Scenes as source code:
►
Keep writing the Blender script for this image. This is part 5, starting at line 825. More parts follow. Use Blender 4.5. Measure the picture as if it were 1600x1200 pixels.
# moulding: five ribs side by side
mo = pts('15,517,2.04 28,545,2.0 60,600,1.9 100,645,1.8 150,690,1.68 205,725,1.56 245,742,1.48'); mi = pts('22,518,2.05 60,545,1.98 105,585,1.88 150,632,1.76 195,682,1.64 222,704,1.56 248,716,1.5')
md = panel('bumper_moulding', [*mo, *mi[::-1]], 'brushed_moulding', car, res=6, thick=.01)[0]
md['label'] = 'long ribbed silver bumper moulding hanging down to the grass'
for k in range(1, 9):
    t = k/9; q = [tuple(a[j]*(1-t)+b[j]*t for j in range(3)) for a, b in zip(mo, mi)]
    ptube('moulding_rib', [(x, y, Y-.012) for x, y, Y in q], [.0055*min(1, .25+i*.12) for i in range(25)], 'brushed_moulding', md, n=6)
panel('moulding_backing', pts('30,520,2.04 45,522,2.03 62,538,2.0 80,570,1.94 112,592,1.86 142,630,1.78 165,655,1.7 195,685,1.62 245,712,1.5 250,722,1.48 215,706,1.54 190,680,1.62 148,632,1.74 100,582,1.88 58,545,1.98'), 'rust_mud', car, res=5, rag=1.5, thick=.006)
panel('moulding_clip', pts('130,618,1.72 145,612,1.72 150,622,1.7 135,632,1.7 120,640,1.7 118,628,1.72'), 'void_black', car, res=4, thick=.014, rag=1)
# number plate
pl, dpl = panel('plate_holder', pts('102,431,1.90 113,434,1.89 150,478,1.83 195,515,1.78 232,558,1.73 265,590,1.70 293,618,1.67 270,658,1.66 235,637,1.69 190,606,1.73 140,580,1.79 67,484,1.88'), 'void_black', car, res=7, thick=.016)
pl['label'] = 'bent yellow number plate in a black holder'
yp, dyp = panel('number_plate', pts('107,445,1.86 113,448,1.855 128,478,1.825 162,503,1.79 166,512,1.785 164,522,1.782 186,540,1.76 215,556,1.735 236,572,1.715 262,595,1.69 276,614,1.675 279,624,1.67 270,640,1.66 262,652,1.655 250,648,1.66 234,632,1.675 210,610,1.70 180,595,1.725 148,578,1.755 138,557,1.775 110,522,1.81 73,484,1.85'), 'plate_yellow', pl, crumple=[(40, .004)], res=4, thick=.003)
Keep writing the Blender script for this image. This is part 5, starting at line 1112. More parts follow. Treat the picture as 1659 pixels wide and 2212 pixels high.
◄
◆ Requirements ◆
Find "pixels". Copy every line it occurs in.

◆ Answer to this problem ◆
Keep writing the Blender script for this image. This is part 5, starting at line 825. More parts follow. Use Blender 4.5. Measure the picture as if it were 1600x1200 pixels.
Keep writing the Blender script for this image. This is part 5, starting at line 1112. More parts follow. Treat the picture as 1659 pixels wide and 2212 pixels high.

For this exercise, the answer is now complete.